藤原千秋の使ってわかった! 便利家事アイテム
レノア「すすぎ消臭剤」は臭いも匂いも抑える?
2024年3月19日 08:05
着色された白黒の写真や映像が、SNS伝いにしばしばシェアされてくる。明治、大正、昭和……。白黒ではなく、色味があることで異様にリアルに感じられ、想像力も掻き立てられるものなのだが、写真や映像から決定的にわからないままなのは、その場の「ニオイ」なんだよなあ、といつも思う。
嗅いでみたい気もするけど、きっと今の感覚からいったら、とんでもなく臭いんだろうなあ。町も家も人も。
問答無用に強烈な臭いを発していただろう排泄物の処理が高度化し、掃除洗濯の頻度が高まることで、衛生状態が良くなるに連れ、臭いは減っていく。そうして場のニオイに増して、現代に近づくにつれ忌避されつつあるのが「人のニオイ」だ。
私たちは自分が「におう」こと、他人から「臭い」と言われることをものすごく恐れている。気がする。
「臭い」自分であることは、なんなら人権を剥奪されかねない、とんでもない悪行のよう。なんでか。だから衣類のニオイ込みで体臭を消すのは当然として、より良い香りを振りまく自分にならなければならないような気さえしている。

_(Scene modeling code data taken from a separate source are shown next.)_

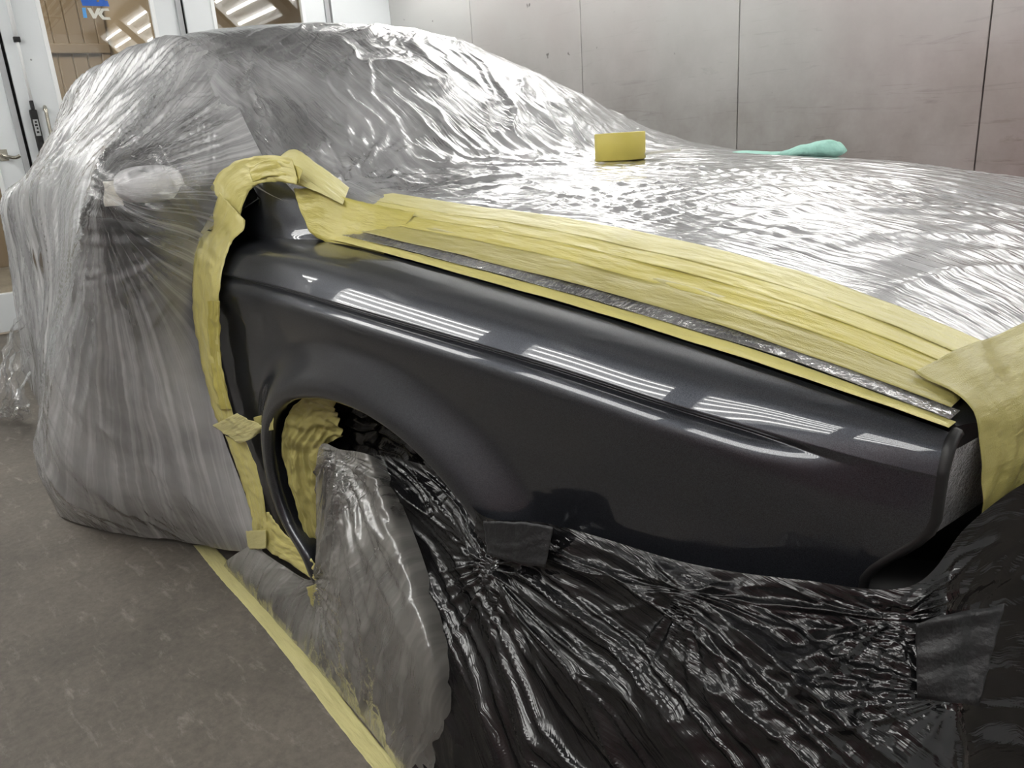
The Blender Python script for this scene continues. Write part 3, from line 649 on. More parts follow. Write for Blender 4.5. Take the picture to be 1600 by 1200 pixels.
# front wheel and tyre
def lathe(name, prof, c, mat, parent, n=48):
    V = []; k = len(prof)
    for i in range(n):
        a = 2 * math.pi * i / n
        for r, y in prof: V.append((c[0] + r * math.cos(a), c[1] + y, c[2] + r * math.sin(a)))
    Q = [(i * k + j, ((i + 1) % n) * k + j, ((i + 1) % n) * k + j + 1, i * k + j + 1) for i in range(n) for j in range(k - 1)]
    return poly_obj(name, V, Q, mat, parent, True)
for x in (-.06, -2.72):
    for y, s in ((.12, 1), (1.58, -1)):
        t = lathe('tyre', [(.20, s * .0), (.215, -s * .015), (.27, -s * .02), (.298, -s * .005), (.305, s * .03), (.305, s * .13), (.29, s * .17), (.20, s * .17)], (x, y, .305), M['rubber'], car)
        lathe('rim', [(.02, s * .01), (.08, s * .012), (.12, s * .03), (.19, s * .02), (.205, -s * .006), (.203, s * .05), (.2, s * .16)], (x, y, .305), M['alu'], t)
# bumper, headlamp
def Ypl(x): return float(yplan(np.array(x)))
bc = []
for t in np.linspace(0, 1, 14):
    # plan path of the bumper: along the side then round the corner and across the front
    if t < .45: x = .36 + (.80 - .36) * t / .45; y = Ypl(x) + .03
    else:
        a = (t - .45) / .55; x = .79 + .10 * math.sin(min(1, a * 2) * math.pi / 2); y = .12 + 1.42 * max(0, a - .12) ** 1.3
    bc.append([np.array((x, y, z)) + np.array((0, dy, 0)) for z, dy in ((.17, .03), (.28, .0), (.42, -.008), (.52, -.004), (.56, .01), (.575, .05))])
grid_obj('bumper', patch(bc, 60, 20), M['black'], car)
hlp = empty('headlamp', (.86, .3, .69), car)
hlp.location = (.86 + 1.3, .3 - .85, .69)
def wbox(name, x0, x1, y0, y1, z0, z1, mat, parent, bev=.004):
    v = [(x, y, z) for z in (z0, z1) for x, y in ((x0, y0), (x1, y0), (x1, y1), (x0, y1))]
    o = poly_obj(name, v, CUBE_F, mat, parent)
    if bev: bevel(o, bev)
    return o
wbox('headlamp_bowl', .72, .825, .125, .62, .628, .738, M['alu'], hlp)
lg = patch([[(.850 + .06 * t - .025 * (.742 - z) / .11, .096 + .5 * t, z) for z in (.63, .66, .69, .72, .742)] for t in np.linspace(0, 1, 8)], 30, 14)
M['lamp_glass'] = film_mat('lamp_lens', (.85, .86, .88), .85, .06, uv1=(60, 60), uv2=(30, 30), bstr=.8, gloss=1.)
grid_obj('lens', lg, M['lamp_glass'], hlp)
wbox('underbody', -3.4, .75, .22, 1.48, .2, .34, M['black'], car)
wl = patch([[(-.06 + .40 * math.cos(a), y, .33 + .345 * math.sin(a)) for y in (.01, .1, .2, .34)] for a in np.linspace(-.4, math.pi + .4, 16)], 50, 10)
wl[..., 0] = np.clip(wl[..., 0], -.46, .36)
grid_obj('wheel_arch_liner', wl, M['black'], car)

# ------------------------------------------------------------------ the clear masking film
film = tag(empty('masking_film', (-1.3, .85, 0)), 'clear wrinkled masking film draped over hood, cabin and doors of the car', 'plastic film')
def far_drop(x, y1=1.70): return [np.array((x, y1, .80)), np.array((x, y1 + .05, .40)), np.array((x, y1 + .10, .01))]
cols = []
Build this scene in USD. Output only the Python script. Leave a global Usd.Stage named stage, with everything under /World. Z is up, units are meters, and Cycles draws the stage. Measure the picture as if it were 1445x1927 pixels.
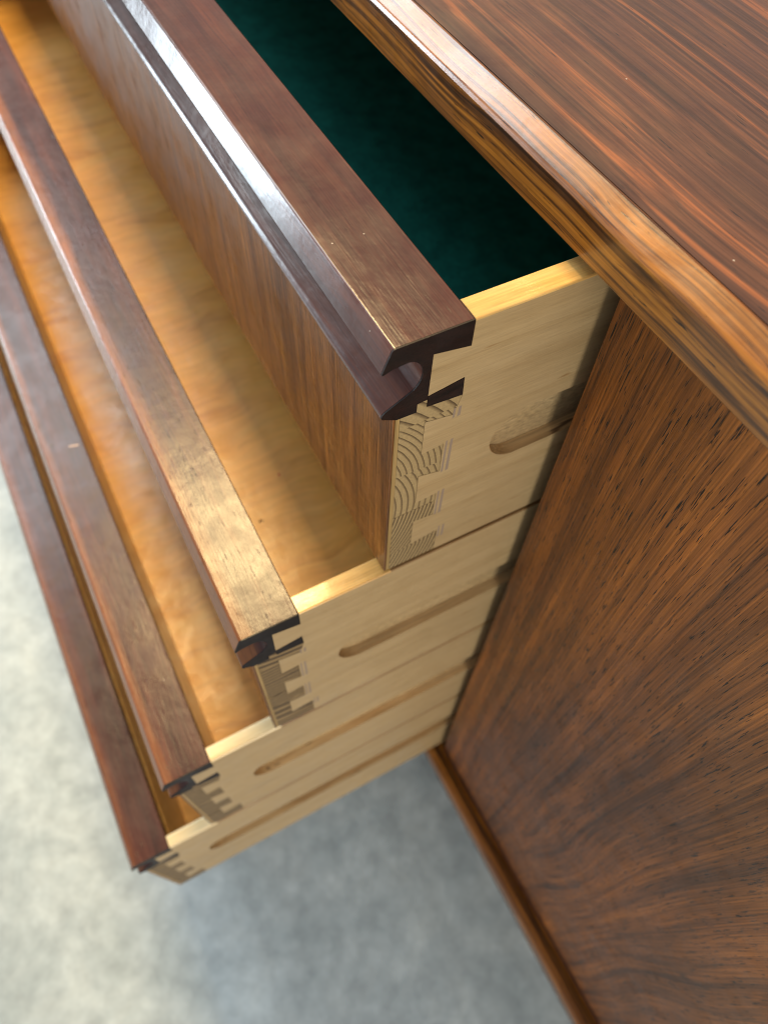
import math, random
import numpy as np, trimesh, manifold3d as m3, usdkit
from shapely.geometry import Polygon, box as sbox
from shapely.ops import unary_union
from pxr import Usd, UsdGeom, UsdLux, UsdShade, Gf, Sdf

random.seed(7); np.random.seed(7)
stage = Usd.Stage.CreateInMemory()
UsdGeom.SetStageUpAxis(stage, 'Z'); UsdGeom.SetStageMetersPerUnit(stage, 1.0)
UsdGeom.Xform.Define(stage, '/World'); UsdGeom.Scope.Define(stage, '/World/Looks')

# ------------------------------------------------------------------ camera
CAM = np.array([0.14647955, -0.18123961, 0.17781896])
FWD = np.array([-0.44748742, 0.26459881, -0.85424966])
RGT = np.array([0.46965257, 0.88242895, 0.02730587])
UPV = np.array([-0.76103973, 0.38898152, 0.51914537])
cam = UsdGeom.Camera.Define(stage, '/World/camera')
Mx = Gf.Matrix4d(*[*RGT, 0, *UPV, 0, *(-FWD), 0, *CAM, 1])
cam.AddTransformOp().Set(Mx)
cam.CreateHorizontalApertureAttr(7.3); cam.CreateFocalLengthAttr(7.3 * 1383.96 / 1445)
cam.CreateFStopAttr(2.4); cam.CreateFocusDistanceAttr(0.28)
cam.CreateClippingRangeAttr((0.01, 1000.0))
cam.CreateExposureAttr(0.05)

# ------------------------------------------------------------------ light
dm = usdkit.material(stage, '/World/Looks/room_light', {'b': ('background_shader', {'color': (0.93, 0.96, 1.0), 'strength': 0.46})}, [], surface='b.background')
dome = UsdLux.DomeLight.Define(stage, '/World/sky'); dome.CreateIntensityAttr(1.0)
UsdShade.MaterialBindingAPI.Apply(dome.GetPrim()).Bind(dm)
dome.GetPrim().SetCustomDataByKey('kind', 'structure')

def rect_light(name, pos, target, w, h, intensity, color):
    l = UsdLux.RectLight.Define(stage, '/World/' + name)
    z = np.array(pos, float) - np.array(target, float); z /= np.linalg.norm(z)
    up = np.array([0, 0, 1.0]) if abs(z[2]) < 0.95 else np.array([0, 1.0, 0])
    x = np.cross(up, z); x /= np.linalg.norm(x); y = np.cross(z, x)
    l.AddTransformOp().Set(Gf.Matrix4d(*[*map(float, x), 0, *map(float, y), 0, *map(float, z), 0, *map(float, pos), 1]))
    l.CreateWidthAttr(w); l.CreateHeightAttr(h); l.CreateIntensityAttr(intensity); l.CreateColorAttr(Gf.Vec3f(*color))
    return l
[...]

ところでどんな衣類が臭くなるかって。汗をかいて乾いて、そこに汗をまたかいて、それが乾いたままに着続けてまた汗をかく……のを繰り返した衣類だ。
生地には皮膚が接し、その毛穴に溜まった古い角質やら余分な皮脂やらが汗と一緒に浮き出したものが放っておいても付着する(汚れる)。汗以外の体液も出るし、排泄物も付く(汚れる)。もちろん外側からも、泥や何やで汚れる。
それら汚れ自体が酸化しても臭うし、汗の水分と相まって細菌が増えればその代謝物でも臭う(酸っぱいニオイ)。細菌だけで済めばいいが、さらに時が経てばここにカビまで生えてくる。そのカビも臭う(ツンとする刺激的な墨汁っぽいニオイ)。ニオイは混じり合い、ますます臭くなる。
ただ多分、世の中の皆がそんな感じであるならば、そこまで臭い」とは感じないんだと思う。でも今はそうではない。人から出るニオイは減り続けている。だから難しい。大変だ。
「より良い香りを振りまく自分」であろうとしすぎたって、今度は歩く「香害」になりかねない。
そこにレノアから「すすぎ消臭剤」という、これまでになかった商品が出てきた。洗剤でも柔軟剤でもない新たな存在だ。
おそらく現代の皆が普通に洗濯機で洗濯をしていても行き届かない種類の「ニオイ」がある。いやむしろ現代の皆が普通に洗濯機で洗濯をしているからこそ発してしまう類の、今の「ニオイ」なんだろう。それをより強く打ち消したいニーズだ。
すすぎ消臭剤の使い方は柔軟剤と同じだ。洗濯機の柔軟剤入れに入れて、すすぎのタイミングで自動投入させるだけ、「つけ置き」などの手間はない。
洗濯オタクの筆者宅では、基本的に普段の衣類は「無臭」を目指しているので、そもそも臭わず試用に適さないのだが、一軍を退いたボロめのバスタオル類がまあまあ臭かったので、それを洗濯するのと、やや臭うボクシング用のポリエステル衣類を洗濯するのに使った。
結果的にポリエステルには著効し、木綿のバスタオルには濡れている状態ではさほど効いた感はなかった。が、乾いたら、なるほど無臭になった。繊維との相性もあるかもしれないが、洗い上がりの匂いは確かに「清涼」で、これはすすぎ消臭剤に含まれる香料の関係としても、残った柑橘の気配は嫌な印象ではなかった。
注意点としては、柔軟剤とは併用できない。加えて、クエン酸が配合されているため、塩素系漂白剤(次亜塩素酸ナトリウム)との併用は超絶厳禁(塩素ガスが発生する)である点だ。
しかし、そもそも今どき普通の洗濯に塩素系漂白剤を使う人なんかいるんだろうか、と疑念を呈したら、「逆に塩素系漂白剤と酸素系漂白剤の区別がハッキリついているような人の方が珍しいのではないか」という意見を身近から頂いた。
だとしたら他人から「臭い」と言われるどころでなく自分の命が非常にまずいので、どうか気をつけてください。